• What is being asked:
Restate the opening lines of the material below word for word, stopping after the line that contains "mm(st, Vector3(-7.9, 4.43, zr), Vector3(13.6, 4.78, zf))".

==== Material provided

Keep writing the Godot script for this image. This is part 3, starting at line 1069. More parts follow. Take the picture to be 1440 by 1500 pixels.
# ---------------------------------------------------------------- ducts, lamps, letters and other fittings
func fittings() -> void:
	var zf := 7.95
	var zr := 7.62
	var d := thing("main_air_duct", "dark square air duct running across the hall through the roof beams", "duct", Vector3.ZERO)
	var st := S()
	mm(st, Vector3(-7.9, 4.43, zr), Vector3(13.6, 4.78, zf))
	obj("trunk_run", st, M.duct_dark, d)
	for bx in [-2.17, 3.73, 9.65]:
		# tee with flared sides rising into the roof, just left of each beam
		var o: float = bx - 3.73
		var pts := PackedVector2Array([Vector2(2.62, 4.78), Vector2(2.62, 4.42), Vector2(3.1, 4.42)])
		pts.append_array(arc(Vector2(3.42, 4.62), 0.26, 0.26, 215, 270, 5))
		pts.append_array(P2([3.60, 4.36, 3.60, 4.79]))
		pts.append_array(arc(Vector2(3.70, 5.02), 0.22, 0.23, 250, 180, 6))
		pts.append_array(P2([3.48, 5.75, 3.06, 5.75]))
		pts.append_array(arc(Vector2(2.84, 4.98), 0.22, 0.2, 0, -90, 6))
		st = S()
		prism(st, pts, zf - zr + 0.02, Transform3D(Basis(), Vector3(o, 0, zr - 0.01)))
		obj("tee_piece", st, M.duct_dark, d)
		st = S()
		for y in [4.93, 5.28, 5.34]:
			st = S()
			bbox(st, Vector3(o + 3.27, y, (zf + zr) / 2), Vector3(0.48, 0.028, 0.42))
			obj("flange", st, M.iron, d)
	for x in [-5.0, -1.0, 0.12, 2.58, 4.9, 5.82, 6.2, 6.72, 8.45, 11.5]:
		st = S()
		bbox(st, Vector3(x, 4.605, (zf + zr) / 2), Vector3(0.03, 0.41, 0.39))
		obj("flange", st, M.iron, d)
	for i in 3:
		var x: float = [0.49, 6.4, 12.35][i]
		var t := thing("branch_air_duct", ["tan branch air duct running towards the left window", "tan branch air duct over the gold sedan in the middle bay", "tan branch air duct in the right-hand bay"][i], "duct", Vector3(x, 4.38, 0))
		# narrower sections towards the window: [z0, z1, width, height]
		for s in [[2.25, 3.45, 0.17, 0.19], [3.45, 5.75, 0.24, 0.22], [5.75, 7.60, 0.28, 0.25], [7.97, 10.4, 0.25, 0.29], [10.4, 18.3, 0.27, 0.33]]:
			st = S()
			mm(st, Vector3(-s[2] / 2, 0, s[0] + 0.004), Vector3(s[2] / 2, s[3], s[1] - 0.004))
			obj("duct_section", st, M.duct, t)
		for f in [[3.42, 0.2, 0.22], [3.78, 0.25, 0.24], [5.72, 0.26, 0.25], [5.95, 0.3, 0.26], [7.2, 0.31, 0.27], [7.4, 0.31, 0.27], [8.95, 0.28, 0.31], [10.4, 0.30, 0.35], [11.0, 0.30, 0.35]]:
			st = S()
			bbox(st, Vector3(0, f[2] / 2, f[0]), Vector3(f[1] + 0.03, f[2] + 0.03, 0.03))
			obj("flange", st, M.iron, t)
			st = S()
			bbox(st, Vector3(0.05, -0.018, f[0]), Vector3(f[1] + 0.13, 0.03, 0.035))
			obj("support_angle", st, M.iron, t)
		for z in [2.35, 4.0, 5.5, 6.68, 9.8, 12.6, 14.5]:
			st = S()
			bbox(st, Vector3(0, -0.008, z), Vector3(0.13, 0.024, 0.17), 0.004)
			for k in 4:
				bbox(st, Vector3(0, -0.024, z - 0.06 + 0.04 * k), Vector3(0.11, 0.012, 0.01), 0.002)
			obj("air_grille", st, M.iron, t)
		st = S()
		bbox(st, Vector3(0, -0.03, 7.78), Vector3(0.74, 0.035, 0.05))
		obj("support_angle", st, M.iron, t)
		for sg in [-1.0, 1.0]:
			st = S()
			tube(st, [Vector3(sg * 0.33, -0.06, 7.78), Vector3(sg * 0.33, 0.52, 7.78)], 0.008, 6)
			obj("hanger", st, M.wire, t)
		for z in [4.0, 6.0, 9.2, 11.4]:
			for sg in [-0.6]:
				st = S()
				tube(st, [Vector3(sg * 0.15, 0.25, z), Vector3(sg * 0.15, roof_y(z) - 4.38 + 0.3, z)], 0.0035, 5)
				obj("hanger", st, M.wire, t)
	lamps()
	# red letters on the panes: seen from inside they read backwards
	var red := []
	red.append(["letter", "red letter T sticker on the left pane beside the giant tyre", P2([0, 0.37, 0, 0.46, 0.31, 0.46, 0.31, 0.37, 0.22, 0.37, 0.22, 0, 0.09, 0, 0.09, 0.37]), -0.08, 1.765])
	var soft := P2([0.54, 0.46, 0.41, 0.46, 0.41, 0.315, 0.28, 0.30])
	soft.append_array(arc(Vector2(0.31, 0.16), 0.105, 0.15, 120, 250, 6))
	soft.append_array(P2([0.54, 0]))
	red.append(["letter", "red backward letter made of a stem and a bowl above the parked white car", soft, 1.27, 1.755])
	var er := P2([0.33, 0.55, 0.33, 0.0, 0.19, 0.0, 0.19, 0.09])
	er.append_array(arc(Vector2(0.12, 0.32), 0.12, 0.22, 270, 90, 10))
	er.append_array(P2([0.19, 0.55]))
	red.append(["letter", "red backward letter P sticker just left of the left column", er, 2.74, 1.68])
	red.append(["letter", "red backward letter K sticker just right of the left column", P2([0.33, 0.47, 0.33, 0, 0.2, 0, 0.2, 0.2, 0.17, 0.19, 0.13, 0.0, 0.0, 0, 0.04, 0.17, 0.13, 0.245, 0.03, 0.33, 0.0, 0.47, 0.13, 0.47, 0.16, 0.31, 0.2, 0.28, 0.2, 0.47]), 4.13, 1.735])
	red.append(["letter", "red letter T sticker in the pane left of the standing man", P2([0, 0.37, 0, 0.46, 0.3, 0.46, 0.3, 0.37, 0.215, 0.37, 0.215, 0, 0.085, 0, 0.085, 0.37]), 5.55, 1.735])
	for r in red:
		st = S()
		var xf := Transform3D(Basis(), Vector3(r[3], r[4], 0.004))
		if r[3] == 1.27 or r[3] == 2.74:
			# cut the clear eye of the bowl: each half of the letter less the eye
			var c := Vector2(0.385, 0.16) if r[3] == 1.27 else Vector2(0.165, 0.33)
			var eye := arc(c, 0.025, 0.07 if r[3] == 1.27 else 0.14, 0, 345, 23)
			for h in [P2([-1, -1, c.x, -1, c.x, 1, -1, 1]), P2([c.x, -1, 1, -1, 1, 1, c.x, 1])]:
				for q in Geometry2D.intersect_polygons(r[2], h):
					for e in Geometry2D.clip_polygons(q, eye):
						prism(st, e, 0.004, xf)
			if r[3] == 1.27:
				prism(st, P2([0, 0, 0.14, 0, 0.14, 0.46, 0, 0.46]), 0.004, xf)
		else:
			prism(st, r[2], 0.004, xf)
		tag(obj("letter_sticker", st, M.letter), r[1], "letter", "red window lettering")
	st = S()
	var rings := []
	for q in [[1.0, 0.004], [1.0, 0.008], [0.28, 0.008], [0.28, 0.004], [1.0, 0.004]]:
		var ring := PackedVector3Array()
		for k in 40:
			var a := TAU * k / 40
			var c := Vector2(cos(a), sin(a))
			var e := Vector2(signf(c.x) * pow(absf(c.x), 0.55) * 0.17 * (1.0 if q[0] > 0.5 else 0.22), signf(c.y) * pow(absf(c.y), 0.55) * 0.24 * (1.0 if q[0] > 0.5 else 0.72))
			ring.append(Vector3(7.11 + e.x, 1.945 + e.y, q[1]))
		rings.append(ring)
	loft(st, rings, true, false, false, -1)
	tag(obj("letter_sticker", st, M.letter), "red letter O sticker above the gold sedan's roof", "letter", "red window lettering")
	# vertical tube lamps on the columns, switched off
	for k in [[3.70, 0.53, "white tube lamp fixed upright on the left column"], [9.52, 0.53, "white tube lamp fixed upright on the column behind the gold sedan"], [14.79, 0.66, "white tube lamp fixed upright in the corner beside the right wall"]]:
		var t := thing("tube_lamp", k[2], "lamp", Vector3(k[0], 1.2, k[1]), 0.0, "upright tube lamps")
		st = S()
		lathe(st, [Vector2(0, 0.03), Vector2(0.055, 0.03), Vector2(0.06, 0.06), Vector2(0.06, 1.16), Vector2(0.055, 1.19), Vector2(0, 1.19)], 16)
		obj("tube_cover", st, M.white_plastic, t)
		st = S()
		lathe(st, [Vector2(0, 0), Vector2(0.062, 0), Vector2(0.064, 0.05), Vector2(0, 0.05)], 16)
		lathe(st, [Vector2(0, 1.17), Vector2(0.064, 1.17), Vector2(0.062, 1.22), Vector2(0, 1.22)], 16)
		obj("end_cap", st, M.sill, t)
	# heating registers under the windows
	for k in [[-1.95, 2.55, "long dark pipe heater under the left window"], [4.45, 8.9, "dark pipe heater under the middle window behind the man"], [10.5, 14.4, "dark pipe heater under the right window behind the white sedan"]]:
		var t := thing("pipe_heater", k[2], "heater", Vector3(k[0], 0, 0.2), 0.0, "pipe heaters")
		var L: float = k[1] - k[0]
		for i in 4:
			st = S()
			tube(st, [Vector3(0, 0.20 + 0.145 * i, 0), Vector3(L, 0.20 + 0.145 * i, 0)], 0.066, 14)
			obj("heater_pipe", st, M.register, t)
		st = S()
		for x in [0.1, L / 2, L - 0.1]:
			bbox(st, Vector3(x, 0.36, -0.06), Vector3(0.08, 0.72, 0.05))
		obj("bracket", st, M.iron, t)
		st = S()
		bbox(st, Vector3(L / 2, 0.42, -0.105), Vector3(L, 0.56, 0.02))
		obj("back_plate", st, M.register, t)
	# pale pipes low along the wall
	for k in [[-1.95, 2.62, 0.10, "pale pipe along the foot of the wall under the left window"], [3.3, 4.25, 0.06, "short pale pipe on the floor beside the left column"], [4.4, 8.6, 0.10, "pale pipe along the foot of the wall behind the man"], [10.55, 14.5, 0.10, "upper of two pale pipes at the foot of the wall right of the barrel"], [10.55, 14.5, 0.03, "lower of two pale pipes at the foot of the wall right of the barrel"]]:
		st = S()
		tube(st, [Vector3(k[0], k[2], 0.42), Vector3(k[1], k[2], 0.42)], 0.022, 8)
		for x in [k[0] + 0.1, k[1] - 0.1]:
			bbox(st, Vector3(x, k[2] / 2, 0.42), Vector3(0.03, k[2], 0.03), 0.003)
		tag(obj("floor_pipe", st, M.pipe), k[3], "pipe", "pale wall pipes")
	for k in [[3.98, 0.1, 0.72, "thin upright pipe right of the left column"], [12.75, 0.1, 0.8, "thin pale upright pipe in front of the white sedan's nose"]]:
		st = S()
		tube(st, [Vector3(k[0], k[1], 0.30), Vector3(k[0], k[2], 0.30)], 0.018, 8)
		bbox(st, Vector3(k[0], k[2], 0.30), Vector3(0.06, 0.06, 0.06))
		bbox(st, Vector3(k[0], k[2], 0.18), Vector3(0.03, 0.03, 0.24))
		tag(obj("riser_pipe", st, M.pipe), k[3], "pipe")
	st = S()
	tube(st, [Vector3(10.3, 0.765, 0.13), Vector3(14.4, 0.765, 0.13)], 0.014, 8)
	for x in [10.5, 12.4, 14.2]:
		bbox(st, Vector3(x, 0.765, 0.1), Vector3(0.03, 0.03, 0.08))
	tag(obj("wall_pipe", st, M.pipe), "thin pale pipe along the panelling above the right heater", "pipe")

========

• Output below:
Keep writing the Godot script for this image. This is part 3, starting at line 1069. More parts follow. Take the picture to be 1440 by 1500 pixels.
# ---------------------------------------------------------------- ducts, lamps, letters and other fittings
func fittings() -> void:
	var zf := 7.95
	var zr := 7.62
	var d := thing("main_air_duct", "dark square air duct running across the hall through the roof beams", "duct", Vector3.ZERO)
	var st := S()
	mm(st, Vector3(-7.9, 4.43, zr), Vector3(13.6, 4.78, zf))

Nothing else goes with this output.